The aim of the foundation is to improve public access to the paintings by producing a series of affordable colour catalogues on a county-by-county basis.

Christopher Wright is an art historian with a distinguished published reputation and an inexhaustible knowledge on pre-1900 paintings.

Mr Wright, 63, from Maida Vale, said: "The value of the catalogues is that we can see amateur works of art alongside art of the highest order. They are also of great historical importance, and as interesting to the general public as they are to the specialists."

Foundation director Andrew Ellis, who lives off St James's Road in Muswell Hill, is a former city trader for JP Morgan.

Mr Ellis embarked on a career change in 2003. He went from working in Tokyo for one of the most successful merchant banks in the world to managing a small team of art historians at the foundation in Convent Garden, and visiting art collections all over the country.

Mr Ellis, 47, believes his interest in art history was awakened by a gap year spent at the Sorbonne in Paris, studying French culture along with treasured visits to Parisian art galleries.

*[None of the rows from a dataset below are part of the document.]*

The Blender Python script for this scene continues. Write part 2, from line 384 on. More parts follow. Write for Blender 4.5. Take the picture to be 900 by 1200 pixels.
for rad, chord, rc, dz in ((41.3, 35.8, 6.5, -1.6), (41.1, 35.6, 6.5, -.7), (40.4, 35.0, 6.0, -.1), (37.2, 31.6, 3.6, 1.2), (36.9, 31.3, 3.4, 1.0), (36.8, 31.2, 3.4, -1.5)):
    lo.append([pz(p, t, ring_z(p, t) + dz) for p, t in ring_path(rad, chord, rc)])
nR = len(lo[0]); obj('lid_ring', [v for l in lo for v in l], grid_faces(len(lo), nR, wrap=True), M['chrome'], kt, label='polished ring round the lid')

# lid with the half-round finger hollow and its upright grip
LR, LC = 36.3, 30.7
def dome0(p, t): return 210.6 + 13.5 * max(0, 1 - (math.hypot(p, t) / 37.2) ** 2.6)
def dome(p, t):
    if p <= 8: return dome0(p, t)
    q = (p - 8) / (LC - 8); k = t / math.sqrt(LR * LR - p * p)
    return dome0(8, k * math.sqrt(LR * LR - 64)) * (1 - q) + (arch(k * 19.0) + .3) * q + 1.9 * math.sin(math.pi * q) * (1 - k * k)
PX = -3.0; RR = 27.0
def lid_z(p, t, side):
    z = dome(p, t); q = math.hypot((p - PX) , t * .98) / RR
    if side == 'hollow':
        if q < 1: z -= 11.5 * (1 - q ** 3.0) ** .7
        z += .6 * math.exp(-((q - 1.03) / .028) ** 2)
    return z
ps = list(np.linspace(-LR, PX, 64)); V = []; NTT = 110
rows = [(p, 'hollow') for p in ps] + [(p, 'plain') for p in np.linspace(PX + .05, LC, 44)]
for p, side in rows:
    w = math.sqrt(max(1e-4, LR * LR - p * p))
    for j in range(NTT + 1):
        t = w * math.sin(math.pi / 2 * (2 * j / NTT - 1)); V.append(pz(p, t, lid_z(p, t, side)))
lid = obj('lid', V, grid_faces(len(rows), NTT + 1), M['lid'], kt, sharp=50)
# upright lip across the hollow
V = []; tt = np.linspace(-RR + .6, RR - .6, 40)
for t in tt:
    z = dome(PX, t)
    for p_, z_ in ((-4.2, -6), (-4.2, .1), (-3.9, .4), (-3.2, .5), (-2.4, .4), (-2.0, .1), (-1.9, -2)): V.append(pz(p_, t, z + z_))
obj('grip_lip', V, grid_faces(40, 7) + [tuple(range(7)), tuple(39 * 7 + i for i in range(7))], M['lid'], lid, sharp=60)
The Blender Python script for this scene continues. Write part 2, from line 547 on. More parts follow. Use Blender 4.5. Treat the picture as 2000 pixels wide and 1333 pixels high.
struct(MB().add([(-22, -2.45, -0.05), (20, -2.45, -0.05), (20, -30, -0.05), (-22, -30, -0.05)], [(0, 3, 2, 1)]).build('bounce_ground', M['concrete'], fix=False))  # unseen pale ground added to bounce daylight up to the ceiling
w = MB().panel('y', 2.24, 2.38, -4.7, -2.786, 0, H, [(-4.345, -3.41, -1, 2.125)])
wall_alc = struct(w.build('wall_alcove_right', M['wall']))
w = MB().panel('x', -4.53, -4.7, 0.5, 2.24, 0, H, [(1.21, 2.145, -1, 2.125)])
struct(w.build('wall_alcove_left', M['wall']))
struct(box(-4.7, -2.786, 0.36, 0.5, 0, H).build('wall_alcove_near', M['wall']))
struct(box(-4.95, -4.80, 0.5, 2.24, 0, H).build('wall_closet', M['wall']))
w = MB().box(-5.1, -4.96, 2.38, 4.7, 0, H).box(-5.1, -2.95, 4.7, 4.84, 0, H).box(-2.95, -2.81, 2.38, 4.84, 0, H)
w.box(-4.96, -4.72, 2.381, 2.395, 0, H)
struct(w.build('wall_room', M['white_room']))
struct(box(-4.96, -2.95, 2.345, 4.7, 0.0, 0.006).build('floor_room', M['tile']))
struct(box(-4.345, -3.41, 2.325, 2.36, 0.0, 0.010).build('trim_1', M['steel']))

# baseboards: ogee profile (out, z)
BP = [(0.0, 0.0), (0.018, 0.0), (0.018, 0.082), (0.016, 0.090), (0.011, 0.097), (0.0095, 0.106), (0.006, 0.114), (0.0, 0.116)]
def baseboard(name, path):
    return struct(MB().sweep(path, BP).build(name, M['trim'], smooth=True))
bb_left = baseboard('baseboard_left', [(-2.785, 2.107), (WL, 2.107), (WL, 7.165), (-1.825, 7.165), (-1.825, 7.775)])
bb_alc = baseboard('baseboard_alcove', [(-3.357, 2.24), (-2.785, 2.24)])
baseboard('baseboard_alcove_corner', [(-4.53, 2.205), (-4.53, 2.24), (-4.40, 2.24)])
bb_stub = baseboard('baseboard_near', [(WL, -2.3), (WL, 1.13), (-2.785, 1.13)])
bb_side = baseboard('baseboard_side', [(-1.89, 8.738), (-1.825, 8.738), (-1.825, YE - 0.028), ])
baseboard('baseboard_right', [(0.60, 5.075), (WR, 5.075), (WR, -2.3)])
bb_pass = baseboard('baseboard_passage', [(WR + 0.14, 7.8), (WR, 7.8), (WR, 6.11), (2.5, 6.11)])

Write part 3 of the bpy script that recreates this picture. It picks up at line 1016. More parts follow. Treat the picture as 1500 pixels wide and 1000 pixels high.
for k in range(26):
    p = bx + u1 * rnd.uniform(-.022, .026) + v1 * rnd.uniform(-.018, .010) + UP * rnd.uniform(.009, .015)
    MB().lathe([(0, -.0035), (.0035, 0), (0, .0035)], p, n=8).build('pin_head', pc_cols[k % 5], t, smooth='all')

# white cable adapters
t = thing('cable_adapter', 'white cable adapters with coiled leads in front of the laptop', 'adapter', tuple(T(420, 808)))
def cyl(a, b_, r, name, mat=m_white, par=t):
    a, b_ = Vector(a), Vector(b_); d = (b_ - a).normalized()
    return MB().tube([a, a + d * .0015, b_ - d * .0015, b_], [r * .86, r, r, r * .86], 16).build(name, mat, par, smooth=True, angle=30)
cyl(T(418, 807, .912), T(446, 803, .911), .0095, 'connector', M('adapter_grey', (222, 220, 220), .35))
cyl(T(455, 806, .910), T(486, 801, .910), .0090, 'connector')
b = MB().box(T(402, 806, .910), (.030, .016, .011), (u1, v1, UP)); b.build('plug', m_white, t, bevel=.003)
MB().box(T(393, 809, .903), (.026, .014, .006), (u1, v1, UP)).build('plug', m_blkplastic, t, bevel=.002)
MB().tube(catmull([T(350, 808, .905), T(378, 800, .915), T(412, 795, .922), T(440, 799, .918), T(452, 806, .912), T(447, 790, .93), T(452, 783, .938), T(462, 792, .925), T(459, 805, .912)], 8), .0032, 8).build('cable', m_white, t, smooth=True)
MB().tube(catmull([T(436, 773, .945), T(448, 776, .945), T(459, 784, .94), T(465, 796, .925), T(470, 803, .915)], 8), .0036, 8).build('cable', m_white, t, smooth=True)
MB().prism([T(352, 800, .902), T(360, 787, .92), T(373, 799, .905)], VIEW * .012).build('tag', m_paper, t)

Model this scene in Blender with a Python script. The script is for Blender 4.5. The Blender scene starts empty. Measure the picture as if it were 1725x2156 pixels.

He said: "I went to Cambridge to read economics, but I used to skip classes to listen to the art history lectures. I'd just slip into the lecture theatre and sit at the back.

"There are some similarities between being the director of the foundation and my role in the City, because I'm managing a team of analysts.

"It's just the subjects they are analysing that are so very different.

"These catalogues are beautiful but they are also of great cultural and historic interest.

"The real benefit is that they create public awareness about the collections and will hopefully encourage people to go to see them."

So far, 22 of the 90 catalogues have been printed which has exposed their uneven distribution around the country.

London is expected to have between 18-19 catalogues, while Birmingham only has one.

The Camden collection will include Kenwood House, which has work by three of the most famous Dutch artists, Rembrandt, Hals and Vermeer, as well as the English painters Gainsborough, Reynolds and Turner.

A full list of the paintings will go online.

The aim is to finish cataloguing by 2012 so that the thousands of tourists who will visit Britain during the Olympics will be able to admire the extensive collections.

The catalogues cost £20 in soft backs and £35 in hardbacks.